Move over, George Clooney. Libertarianism is the hottest new thing among serious artists. One of our greatest living playwrights, David Mamet, has just announced that he has given up “brain-dead liberalism” for a new appreciation of capitalism and constitutionalism.

As a child of the ’60s, I accepted as an article of faith that government is corrupt, that business is exploitative, and that people are generally good at heart.…


The Constitution, written by men with some experience of actual government, assumes that the chief executive will work to be king, the Parliament will scheme to sell off the silverware, and the judiciary will consider itself Olympian and do everything it can to much improve (destroy) the work of the other two branches. So the Constitution pits them against each other, in the attempt not to achieve stasis, but rather to allow for the constant corrections necessary to prevent one branch from getting too much power for too long.…

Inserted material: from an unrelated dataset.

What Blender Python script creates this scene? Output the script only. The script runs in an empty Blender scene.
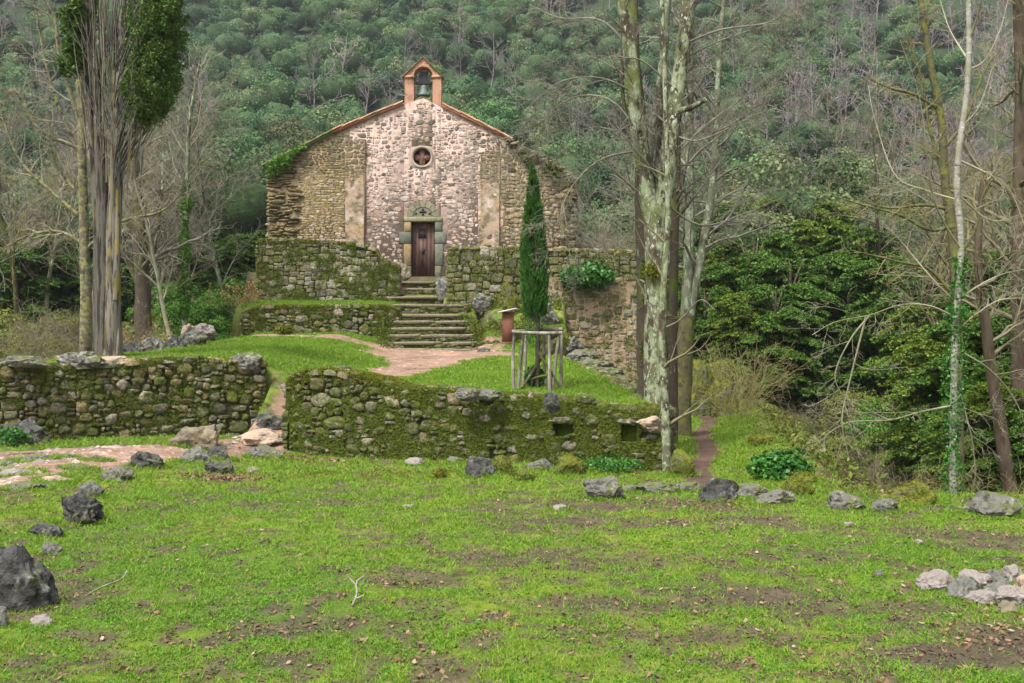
import bpy, math, random
import numpy as np
from mathutils import Vector, noise as mnoise
SC = bpy.context.scene
COL = SC.collection
# ------------------------------------------------------------------ camera, world, sun, exposure
FPX = 900.0
CAMZ = 1.7
cam_d = bpy.data.cameras.new('camera')
cam = bpy.data.objects.new('camera', cam_d)
COL.objects.link(cam)
cam.location = (0, 0, CAMZ)
cam.rotation_euler = (math.radians(90), 0, 0)
cam_d.sensor_width = 36.0
cam_d.lens = FPX / 1024 * 36.0
cam_d.clip_start = 0.1
cam_d.clip_end = 3000
SC.camera = cam
SUN_EL, SUN_AZ = math.radians(58), math.radians(215)
world = bpy.data.worlds.new('World')
SC.world = world
world.use_nodes = True
wn = world.node_tree
wn.nodes.clear()
w_out = wn.nodes.new('ShaderNodeOutputWorld')
w_bg = wn.nodes.new('ShaderNodeBackground')
w_sky = wn.nodes.new('ShaderNodeTexSky')
w_sky.sky_type = 'NISHITA'
w_sky.sun_disc = False
w_sky.sun_elevation = SUN_EL
w_sky.sun_rotation = SUN_AZ
w_sky.air_density = 1.0
w_sky.dust_density = 4.0
w_hs = wn.nodes.new('ShaderNodeHueSaturation')
w_hs.inputs['Saturation'].default_value = 0.12
wn.links.new(w_sky.outputs[0], w_hs.inputs['Color'])
wn.links.new(w_hs.outputs[0], w_bg.inputs['Color'])
wn.links.new(w_bg.outputs[0], w_out.inputs[0])
w_bg.inputs['Strength'].default_value = 0.075
sun_d = bpy.data.lights.new('sun', 'SUN')
sun_d.energy = 1.5
sun_d.angle = math.radians(14)
sun_d.color = (1.0, 0.96, 0.9)
sun = bpy.data.objects.new('sun', sun_d)
COL.objects.link(sun)
sd = Vector((math.sin(SUN_AZ) * math.cos(SUN_EL), math.cos(SUN_AZ) * math.cos(SUN_EL), math.sin(SUN_EL)))
sun.rotation_euler = sd.to_track_quat('Z', 'Y').to_euler()
SC.view_settings.view_transform = 'Standard'
SC.view_settings.look = 'None'
SC.view_settings.gamma = 1.0
SC.view_settings.exposure = 2.02
SC.cycles.max_bounces = 6
SC.cycles.diffuse_bounces = 3
SC.cycles.glossy_bounces = 2
SC.cycles.transmission_bounces = 3
SC.cycles.volume_bounces = 0
R0 = np.random.RandomState

# ------------------------------------------------------------------ noise
def ss(a, b, x):
    t = np.clip((np.asarray(x, float) - a) / (b - a), 0, 1)
    return t * t * (3 - 2 * t)

def _h(ix, iy, iz, s):
    n = (ix * 374761393 + iy * 668265263 + iz * 2147483647 + s * 1274126177) & 0xffffffff
    n = ((n ^ (n >> 13)) * 1274126177) & 0xffffffff
    return ((n ^ (n >> 16)) & 0xffff) / 65535.0

def vn(x, y, z=0.0, s=0):
    x, y, z = np.broadcast_arrays(np.asarray(x, float), np.asarray(y, float), np.asarray(z, float))
    ix, iy, iz = np.floor(x).astype(np.int64), np.floor(y).astype(np.int64), np.floor(z).astype(np.int64)
    fx, fy, fz = x - ix, y - iy, z - iz
    fx, fy, fz = [f * f * (3 - 2 * f) for f in (fx, fy, fz)]
    r = 0
    for dx in (0, 1):
        for dy in (0, 1):
            for dz in (0, 1):
                w = (fx if dx else 1 - fx) * (fy if dy else 1 - fy) * (fz if dz else 1 - fz)
                r = r + w * _h(ix + dx, iy + dy, iz + dz, s)
    return r

def fbm(x, y, z=0.0, o=4, s=0):
    r, a, t = 0, 1.0, 0
    for i in range(o):
        r = r + a * vn(np.asarray(x) * 2 ** i, np.asarray(y) * 2 ** i, np.asarray(z) * 2 ** i, s + i)
        t += a
        a *= .5
    return r / t

# ------------------------------------------------------------------ mesh helpers
class B:
    def __init__(s):
        s.p = []
    def add(s, V, F, col=None, mi=0):
        V = np.asarray(V, np.float32).reshape(-1, 3)
        F = np.asarray(F, np.int32)
        if F.ndim == 1: F = F[None]
        s.p.append((V, F, col, mi))
        return s
    def box(s, lo, hi, col=None, mi=0, M=None):
        x0, y0, z0 = lo; x1, y1, z1 = hi
        V = np.array([(x0,y0,z0),(x1,y0,z0),(x1,y1,z0),(x0,y1,z0),(x0,y0,z1),(x1,y0,z1),(x1,y1,z1),(x0,y1,z1)], float)
        if M is not None: V = V @ M[0].T + M[1]
        return s.add(V, [(0,3,2,1),(4,5,6,7),(0,1,5,4),(1,2,6,5),(2,3,7,6),(3,0,4,7)], col, mi)

def mesh_of(name, b, mats, smooth=False):
    me = bpy.data.meshes.new(name)
    V = np.concatenate([p[0] for p in b.p])
    loops, starts, mi = [], [], []
    off = 0; ls = 0
    hascol = any(p[2] is not None for p in b.p)
    cols = []
    for (v, f, c, m) in b.p:
        loops.append((f + off).ravel())
        k = f.shape[1]
        starts.append(ls + np.arange(len(f)) * k)
        mi.append(np.full(len(f), m, np.int32))
        ls += f.size
        off += len(v)
        if hascol:
            cc = np.ones((len(v), 4), np.float32)
            if c is not None: cc[:, :3] = c
            cols.append(cc)
    loops = np.concatenate(loops); starts = np.concatenate(starts); mi = np.concatenate(mi)
    me.vertices.add(len(V)); me.vertices.foreach_set('co', V.ravel().astype(np.float32))
    me.loops.add(len(loops)); me.loops.foreach_set('vertex_index', loops.astype(np.int32))
    me.polygons.add(len(starts)); me.polygons.foreach_set('loop_start', starts.astype(np.int32))
    if not isinstance(mats, (list, tuple)): mats = [mats]
    for m in mats: me.materials.append(m)
    me.polygons.foreach_set('material_index', mi)
    if smooth: me.polygons.foreach_set('use_smooth', np.ones(len(starts), bool))
    me.update(calc_edges=True)
    if hascol:
        a = me.color_attributes.new('Col', 'FLOAT_COLOR', 'POINT')
        a.data.foreach_set('color', np.concatenate(cols).ravel())
    return me

def obj(name, b, mats, parent=None, smooth=False):
    me = mesh_of(name, b, mats, smooth) if isinstance(b, B) else b
    o = bpy.data.objects.new(name, me)
    COL.objects.link(o)
    if parent is not None: o.parent = parent
    return o

def tag(o, label=None, cat=None, group=None, kind=None):
    if label: o['label'] = label
    if cat: o['category'] = cat
    if group: o['group'] = group
    if kind: o['kind'] = kind
    return o

def thing(name, label, cat, loc=(0, 0, 0), rz=0, group=None):
    o = bpy.data.objects.new(name, None)
    COL.objects.link(o)
    o.location = loc; o.rotation_euler = (0, 0, rz)
    o.empty_display_size = .2
    return tag(o, label, cat, group)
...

And I began to question my hatred for “the Corporations”—the hatred of which, I found, was but the flip side of my hunger for those goods and services they provide and without which we could not live…


What about the role of government? Well, in the abstract, coming from my time and background, I thought it was a rather good thing, but tallying up the ledger in those things which affect me and in those things I observe, I am hard-pressed to see an instance where the intervention of the government led to much beyond sorrow.…


I began reading not only the economics of Thomas Sowell (our greatest contemporary philosopher) but Milton Friedman, Paul Johnson, and Shelby Steele, and a host of conservative writers, and found that I agreed with them: a free-market understanding of the world meshes more perfectly with my experience than that idealistic vision I called liberalism.

David Mamet. In the Village Voice. Ouch. Limousine liberals must be crying in their Pellegrino.


But he’s not the only one. Tom Stoppard, another candidate for the title of greatest living playwright, recently admitted to being a “timid libertarian” in an interview with Time:

Stoppard has always stood apart from many other British playwrights of his generation, like David Hare, for avoiding an overtly political (usually left-wing) point of view. He describes his politics as “timid libertarian.” Yet he can rev up a pretty bold rant on Britain’s “highly regulated society,” which he thinks is “betraying the principle of parliamentary democracy.” There was the garden party he threw recently, for example, where because there was a pond on the property, he was required to hire two lifeguards. “The whole notion that we’re all responsible for ourselves and we don’t actually have to have nannies busybodying all around us, that’s all going now. And I don’t even know in whose interest it’s supposed to be or who wishes it to be so. It seems to be like a lava flow, which nobody ordered up. Of course, one does know in whose interest it is. It’s in the interests of battalions of civil servants in jobs that never existed 10 years ago.”

This was no surprise to fans–such as the British political theorist Norman Barry–who had seen themes of freedom, responsibility, morality, and anti-communism (he was born in Czechoslovakia, though his family left before the communists replaced the Nazis in power) in his plays.


Poor Hollywood. Still mired in old, outmoded left-liberalism as high culture moves toward an embrace of freedom.